_What is asked_
Will you quote precisely the lines that run from the top of the material below to the line containing "M['rubber'], R, 0.004)", both ends included?

_Supplied data_
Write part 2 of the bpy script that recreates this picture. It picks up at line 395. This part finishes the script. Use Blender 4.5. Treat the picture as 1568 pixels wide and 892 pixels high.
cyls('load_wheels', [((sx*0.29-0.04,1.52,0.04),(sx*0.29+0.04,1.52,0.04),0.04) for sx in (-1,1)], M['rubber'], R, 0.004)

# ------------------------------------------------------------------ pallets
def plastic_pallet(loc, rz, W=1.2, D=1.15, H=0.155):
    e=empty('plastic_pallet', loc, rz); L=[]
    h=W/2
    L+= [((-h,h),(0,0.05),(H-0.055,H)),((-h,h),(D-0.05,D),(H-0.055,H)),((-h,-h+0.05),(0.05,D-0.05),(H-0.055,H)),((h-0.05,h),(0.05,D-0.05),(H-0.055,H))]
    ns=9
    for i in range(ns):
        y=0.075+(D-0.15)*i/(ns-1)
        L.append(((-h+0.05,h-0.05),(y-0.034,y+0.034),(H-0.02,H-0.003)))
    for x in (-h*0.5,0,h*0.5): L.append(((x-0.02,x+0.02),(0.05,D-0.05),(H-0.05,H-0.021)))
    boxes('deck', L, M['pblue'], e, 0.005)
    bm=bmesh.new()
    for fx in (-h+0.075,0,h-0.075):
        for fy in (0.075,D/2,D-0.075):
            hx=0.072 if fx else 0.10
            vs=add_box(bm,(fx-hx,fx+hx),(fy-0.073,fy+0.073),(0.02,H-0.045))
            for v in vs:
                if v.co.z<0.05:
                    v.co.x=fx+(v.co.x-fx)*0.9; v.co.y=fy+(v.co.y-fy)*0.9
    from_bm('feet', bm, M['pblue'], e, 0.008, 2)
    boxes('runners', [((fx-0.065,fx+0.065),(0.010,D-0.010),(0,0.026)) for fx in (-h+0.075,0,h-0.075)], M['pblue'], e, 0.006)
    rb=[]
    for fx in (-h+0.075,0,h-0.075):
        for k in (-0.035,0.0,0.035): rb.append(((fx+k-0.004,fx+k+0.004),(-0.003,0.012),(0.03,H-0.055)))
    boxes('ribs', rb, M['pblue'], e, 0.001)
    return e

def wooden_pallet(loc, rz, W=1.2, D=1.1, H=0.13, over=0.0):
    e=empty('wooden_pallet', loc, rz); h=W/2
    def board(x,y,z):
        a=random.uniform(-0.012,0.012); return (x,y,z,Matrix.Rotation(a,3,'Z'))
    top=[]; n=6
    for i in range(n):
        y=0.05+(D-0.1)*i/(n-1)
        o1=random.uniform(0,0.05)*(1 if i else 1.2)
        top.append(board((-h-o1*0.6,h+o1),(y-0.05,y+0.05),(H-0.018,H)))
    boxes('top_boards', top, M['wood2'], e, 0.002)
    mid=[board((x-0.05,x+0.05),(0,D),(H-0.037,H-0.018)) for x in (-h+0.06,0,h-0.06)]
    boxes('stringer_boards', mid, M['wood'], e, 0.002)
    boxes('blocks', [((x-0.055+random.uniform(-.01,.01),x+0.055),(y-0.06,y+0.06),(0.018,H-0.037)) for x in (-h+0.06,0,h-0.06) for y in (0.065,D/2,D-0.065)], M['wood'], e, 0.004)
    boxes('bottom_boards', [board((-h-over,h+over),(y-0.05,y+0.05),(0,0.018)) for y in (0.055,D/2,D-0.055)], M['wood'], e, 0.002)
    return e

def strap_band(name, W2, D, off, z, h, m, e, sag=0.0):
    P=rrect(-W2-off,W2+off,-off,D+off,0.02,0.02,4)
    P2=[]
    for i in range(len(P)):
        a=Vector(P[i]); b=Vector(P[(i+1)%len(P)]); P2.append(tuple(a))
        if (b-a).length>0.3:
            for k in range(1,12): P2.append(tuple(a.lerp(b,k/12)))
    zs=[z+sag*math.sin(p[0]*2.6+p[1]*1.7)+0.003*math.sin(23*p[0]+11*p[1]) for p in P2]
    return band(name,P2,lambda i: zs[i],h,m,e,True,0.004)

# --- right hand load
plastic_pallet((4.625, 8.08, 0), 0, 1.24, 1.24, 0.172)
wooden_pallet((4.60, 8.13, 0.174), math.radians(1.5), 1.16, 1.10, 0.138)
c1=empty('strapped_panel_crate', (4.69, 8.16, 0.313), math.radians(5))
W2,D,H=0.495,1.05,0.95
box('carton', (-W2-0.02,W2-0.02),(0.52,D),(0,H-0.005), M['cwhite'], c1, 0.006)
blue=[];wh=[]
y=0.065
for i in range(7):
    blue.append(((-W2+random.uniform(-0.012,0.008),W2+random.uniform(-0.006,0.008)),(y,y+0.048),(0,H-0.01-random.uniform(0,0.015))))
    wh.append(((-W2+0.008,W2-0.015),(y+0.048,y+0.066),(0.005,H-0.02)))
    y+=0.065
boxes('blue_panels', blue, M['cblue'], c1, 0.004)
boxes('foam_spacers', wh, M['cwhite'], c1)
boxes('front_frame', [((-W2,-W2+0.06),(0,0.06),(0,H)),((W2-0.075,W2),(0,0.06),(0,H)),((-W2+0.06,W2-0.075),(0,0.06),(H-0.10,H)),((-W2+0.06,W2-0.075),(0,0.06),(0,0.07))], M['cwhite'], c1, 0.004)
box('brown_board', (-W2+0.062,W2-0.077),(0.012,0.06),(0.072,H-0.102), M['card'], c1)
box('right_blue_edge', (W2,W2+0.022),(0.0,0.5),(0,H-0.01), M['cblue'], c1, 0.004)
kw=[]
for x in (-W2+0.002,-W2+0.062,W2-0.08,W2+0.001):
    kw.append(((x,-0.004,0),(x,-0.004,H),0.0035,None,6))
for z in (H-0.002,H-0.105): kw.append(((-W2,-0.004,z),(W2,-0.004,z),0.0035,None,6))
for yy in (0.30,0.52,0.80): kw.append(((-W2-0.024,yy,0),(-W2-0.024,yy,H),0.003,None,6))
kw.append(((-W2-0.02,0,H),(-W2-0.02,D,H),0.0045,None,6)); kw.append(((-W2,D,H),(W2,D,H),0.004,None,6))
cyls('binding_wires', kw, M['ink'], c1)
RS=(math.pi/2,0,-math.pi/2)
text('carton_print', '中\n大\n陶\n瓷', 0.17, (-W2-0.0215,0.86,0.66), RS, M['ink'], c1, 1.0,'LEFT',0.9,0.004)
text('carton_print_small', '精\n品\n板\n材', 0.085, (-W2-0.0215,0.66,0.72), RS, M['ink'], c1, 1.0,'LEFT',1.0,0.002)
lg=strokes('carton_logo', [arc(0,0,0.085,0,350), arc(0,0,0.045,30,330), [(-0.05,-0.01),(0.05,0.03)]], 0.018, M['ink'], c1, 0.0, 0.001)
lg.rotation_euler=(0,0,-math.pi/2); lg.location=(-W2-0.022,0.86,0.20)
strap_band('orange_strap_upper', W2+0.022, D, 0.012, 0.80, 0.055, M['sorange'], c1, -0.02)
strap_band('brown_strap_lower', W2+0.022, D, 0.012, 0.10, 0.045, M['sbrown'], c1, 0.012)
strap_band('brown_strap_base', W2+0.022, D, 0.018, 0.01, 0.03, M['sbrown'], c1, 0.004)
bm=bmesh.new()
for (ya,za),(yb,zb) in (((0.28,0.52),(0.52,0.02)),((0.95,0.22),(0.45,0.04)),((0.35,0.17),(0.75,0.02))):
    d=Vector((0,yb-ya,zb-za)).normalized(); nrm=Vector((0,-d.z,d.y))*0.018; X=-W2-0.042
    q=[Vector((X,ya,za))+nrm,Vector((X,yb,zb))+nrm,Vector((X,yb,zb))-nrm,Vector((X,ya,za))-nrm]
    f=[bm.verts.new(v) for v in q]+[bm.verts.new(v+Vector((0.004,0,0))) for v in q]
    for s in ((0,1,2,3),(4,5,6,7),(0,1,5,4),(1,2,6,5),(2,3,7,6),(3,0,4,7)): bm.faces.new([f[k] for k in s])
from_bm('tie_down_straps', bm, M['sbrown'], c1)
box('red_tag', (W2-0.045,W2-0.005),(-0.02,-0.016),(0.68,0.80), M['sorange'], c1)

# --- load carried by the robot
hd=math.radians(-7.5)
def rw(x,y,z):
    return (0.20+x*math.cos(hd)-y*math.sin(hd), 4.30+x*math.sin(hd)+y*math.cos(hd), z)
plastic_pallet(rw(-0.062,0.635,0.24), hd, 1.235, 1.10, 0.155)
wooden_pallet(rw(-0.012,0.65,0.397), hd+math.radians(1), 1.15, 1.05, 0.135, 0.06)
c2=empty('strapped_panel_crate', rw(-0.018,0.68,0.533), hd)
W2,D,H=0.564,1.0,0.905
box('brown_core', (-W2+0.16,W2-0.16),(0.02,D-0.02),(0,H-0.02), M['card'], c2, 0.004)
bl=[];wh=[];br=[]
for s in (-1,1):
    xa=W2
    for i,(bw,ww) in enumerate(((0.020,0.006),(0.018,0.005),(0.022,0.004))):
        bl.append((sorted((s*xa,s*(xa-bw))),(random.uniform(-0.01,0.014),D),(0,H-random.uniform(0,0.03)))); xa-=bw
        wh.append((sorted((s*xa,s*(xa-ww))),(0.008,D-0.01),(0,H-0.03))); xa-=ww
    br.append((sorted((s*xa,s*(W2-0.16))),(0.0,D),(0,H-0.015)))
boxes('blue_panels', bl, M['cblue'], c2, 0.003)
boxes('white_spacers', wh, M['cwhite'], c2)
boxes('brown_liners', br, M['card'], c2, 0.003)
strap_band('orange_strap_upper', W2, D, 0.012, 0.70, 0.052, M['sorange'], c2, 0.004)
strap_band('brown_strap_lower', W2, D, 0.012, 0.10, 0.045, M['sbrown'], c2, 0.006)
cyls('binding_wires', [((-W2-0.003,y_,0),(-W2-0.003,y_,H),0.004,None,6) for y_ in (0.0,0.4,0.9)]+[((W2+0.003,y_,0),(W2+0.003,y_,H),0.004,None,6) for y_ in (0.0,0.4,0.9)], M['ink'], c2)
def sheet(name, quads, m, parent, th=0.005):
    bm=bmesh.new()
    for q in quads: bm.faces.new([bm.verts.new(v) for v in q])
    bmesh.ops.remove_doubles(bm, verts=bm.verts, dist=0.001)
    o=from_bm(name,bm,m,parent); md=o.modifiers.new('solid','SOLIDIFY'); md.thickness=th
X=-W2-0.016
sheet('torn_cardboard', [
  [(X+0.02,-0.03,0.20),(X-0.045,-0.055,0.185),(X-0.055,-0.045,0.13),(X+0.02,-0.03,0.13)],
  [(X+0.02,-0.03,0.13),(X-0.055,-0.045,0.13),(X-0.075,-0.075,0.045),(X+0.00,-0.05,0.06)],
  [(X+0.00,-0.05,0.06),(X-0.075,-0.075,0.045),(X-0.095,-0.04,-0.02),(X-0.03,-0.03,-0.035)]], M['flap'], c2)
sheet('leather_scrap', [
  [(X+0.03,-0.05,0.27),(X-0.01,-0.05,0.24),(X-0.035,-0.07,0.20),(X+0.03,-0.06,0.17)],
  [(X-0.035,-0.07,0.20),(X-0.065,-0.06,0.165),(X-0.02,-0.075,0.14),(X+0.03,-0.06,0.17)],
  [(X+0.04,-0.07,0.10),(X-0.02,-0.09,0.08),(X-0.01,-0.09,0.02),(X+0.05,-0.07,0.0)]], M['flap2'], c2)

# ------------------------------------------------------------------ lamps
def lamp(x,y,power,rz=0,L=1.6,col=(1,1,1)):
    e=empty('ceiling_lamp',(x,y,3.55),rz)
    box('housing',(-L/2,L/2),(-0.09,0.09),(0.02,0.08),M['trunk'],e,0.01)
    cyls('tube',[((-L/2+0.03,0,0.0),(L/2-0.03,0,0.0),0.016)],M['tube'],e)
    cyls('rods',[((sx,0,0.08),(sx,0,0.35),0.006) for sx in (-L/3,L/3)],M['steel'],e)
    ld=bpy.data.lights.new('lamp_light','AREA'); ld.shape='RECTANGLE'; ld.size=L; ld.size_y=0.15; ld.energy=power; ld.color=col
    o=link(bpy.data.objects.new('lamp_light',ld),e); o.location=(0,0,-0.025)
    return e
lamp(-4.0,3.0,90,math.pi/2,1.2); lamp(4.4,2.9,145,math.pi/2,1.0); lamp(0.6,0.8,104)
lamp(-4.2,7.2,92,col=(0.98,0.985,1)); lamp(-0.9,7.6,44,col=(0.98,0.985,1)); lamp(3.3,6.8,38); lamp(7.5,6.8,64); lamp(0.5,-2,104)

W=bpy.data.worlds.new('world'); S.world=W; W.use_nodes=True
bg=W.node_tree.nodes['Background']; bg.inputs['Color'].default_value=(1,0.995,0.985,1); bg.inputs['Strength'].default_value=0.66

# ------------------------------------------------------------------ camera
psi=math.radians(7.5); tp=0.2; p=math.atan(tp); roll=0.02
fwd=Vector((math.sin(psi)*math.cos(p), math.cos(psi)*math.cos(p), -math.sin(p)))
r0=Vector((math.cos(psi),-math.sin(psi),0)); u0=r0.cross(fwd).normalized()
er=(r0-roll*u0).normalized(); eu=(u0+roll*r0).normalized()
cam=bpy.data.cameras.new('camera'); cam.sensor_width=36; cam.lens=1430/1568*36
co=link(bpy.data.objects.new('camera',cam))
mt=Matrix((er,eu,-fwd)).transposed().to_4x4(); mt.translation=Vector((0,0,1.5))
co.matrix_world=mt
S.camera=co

_Written answer_
Write part 2 of the bpy script that recreates this picture. It picks up at line 395. This part finishes the script. Use Blender 4.5. Treat the picture as 1568 pixels wide and 892 pixels high.
cyls('load_wheels', [((sx*0.29-0.04,1.52,0.04),(sx*0.29+0.04,1.52,0.04),0.04) for sx in (-1,1)], M['rubber'], R, 0.004)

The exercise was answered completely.